* [What to work on]
Check every line below for the word "pixels" and show those that hold it.

* [Dataset content]
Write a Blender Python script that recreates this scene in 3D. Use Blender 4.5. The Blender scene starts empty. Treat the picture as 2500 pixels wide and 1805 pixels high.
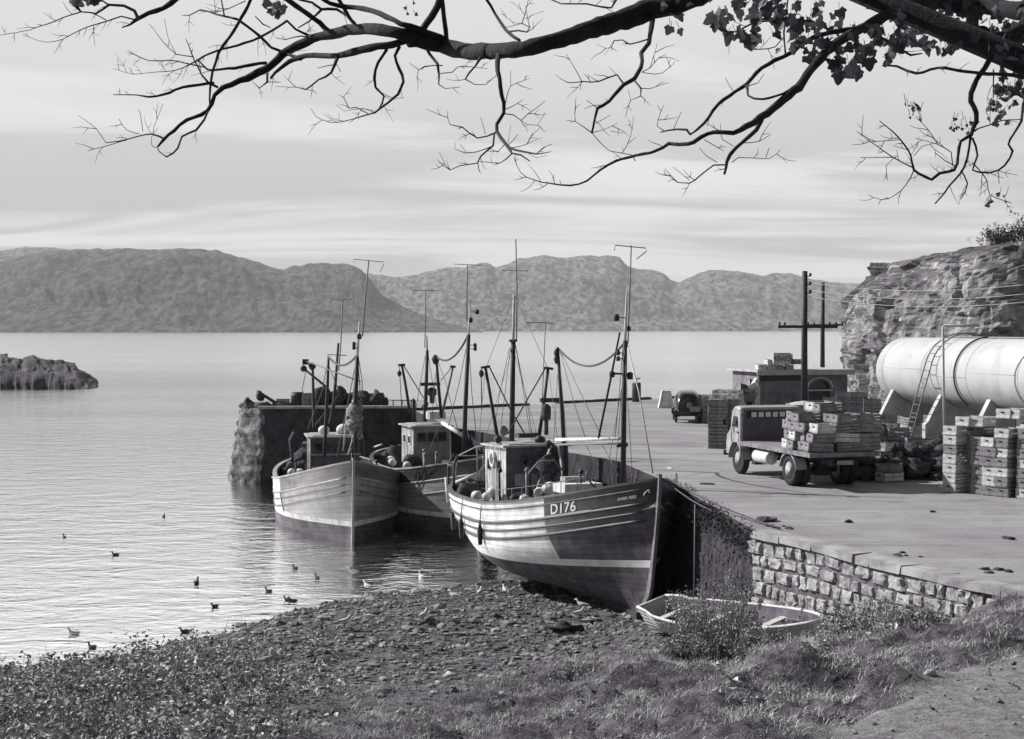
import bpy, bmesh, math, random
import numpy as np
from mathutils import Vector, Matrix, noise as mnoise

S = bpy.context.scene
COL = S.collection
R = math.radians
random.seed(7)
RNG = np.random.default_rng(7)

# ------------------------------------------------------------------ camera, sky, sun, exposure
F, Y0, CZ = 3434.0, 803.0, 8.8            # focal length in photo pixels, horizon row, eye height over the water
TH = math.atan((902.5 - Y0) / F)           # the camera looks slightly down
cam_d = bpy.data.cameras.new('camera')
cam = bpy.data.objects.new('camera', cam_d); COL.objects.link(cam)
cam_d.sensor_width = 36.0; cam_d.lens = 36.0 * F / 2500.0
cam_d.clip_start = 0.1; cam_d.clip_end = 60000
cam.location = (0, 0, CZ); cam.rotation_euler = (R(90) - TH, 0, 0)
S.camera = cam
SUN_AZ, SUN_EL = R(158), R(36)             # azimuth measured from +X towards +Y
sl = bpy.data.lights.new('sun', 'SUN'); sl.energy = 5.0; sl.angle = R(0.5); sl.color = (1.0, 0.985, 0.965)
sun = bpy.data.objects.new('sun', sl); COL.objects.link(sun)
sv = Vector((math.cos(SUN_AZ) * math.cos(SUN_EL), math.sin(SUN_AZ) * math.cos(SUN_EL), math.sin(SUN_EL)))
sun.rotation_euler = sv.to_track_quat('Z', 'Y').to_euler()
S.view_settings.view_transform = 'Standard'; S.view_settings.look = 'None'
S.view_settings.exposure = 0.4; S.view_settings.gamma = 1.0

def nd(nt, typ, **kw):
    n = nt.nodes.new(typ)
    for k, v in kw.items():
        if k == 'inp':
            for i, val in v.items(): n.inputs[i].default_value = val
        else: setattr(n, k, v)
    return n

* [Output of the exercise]
Write a Blender Python script that recreates this scene in 3D. Use Blender 4.5. The Blender scene starts empty. Treat the picture as 2500 pixels wide and 1805 pixels high.
F, Y0, CZ = 3434.0, 803.0, 8.8            # focal length in photo pixels, horizon row, eye height over the water